In the end, parents are the key figures in whether the childfluencer's workload and 'work' environment is truly safe and free from exploitation. Parents have the right to make autonomous decisions in educating their children, so the production of social media content involving children is considered normal.

However, what happens in someone's household can escape the eyes of the law. Various cases of exploitation of kidfluencers have been discovered lately, including cases of child abuse committed by parenting vlogger from the US, Ruby Franke, which have become very popular recently.

The impact of child monetization on social media

The blurring of protection and law enforcement as well as the exposure of these children to the public certainly has its own impact.

First, there is the issue of privacy.

Kids who become kidfluencers often share most aspects of their personal lives on social media, from their routines to stories about their families. This poses a serious risk to children's privacy and opens up opportunities for potential misuse of personal information.

Second, the problem of consumerism.

Kidfluencers are often active in promoting products and brands to their young audience. The impact is that children can be influenced by this promotion, possibly pushing them towards unhealthy consumption from an early age.

Additionally, their limited understanding of the difference between promotional content and honest content can create a lack of clarity in terms of morals and ethics.

Third, related to children's education.

Children who become kidfluencers may miss out on important learning experiences at school or in their daily lives. They may feel pressured by the demands of constantly creating engaging content, thereby sacrificing time for formal education and healthy social interactions.

Fourth, child growth and development.

Intense exposure to social media can affect children's mental health. They may feel pressured to maintain a perfect image on social media, and this can interfere with their identity development.

The role of parents

For parents who want their children to become influencers , it is important to carefully consider the following suggestions.

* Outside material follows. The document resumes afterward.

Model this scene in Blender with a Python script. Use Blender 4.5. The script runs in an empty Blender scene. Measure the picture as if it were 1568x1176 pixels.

Firstly, it is very important to ensure that children's formal education remains a top priority. Parents can help by setting a regular study schedule, providing assistance when needed, and communicating openly with teachers or school staff to monitor their child's academic progress. By keeping formal education as a foundation, children will have a strong foundation for their future, both as influencers and in any other career they may choose.

Second, parents must be actively involved in their children's online activities. Parents also need to ensure that their children's interactions in cyberspace occur in a safe environment. Additionally, safeguarding children's online activities is an important task, as is helping them understand the importance of setting privacy settings on their social media accounts and talking about what personal information should not be shared. With proper involvement, children can carry out social media activities more safely and responsibly.

Third, parents should not only support children in using social media but also teach positive values, ethics and responsibility in using social media. They must guide children to understand the positive and negative impacts of the platform.

Fourth, parents must also be a good example in using social media. Remember that children tend to imitate their parents' behaviour, so it is important to demonstrate healthy and ethical use of social media.

Fifth, if a child gets an offer to partner with a brand or company, it is very important for parents to check the deal thoroughly. Make sure that the agreement is in line with family values and does not compromise the child's safety and well-being.

In the end, being a kidfluencer is not just a matter of making a profit. Parents need to see the value behind pursuing these activities for their children. With the right support, children can undertake their journey as kidfluencers with responsibility and a healthy balance without having to sacrifice their lives as individuals who are still hungry for a social life.

Parents have the power to make money from their children's participation in these commercial activities. However, along with this power comes the responsibility to ensure the protection of their human rights.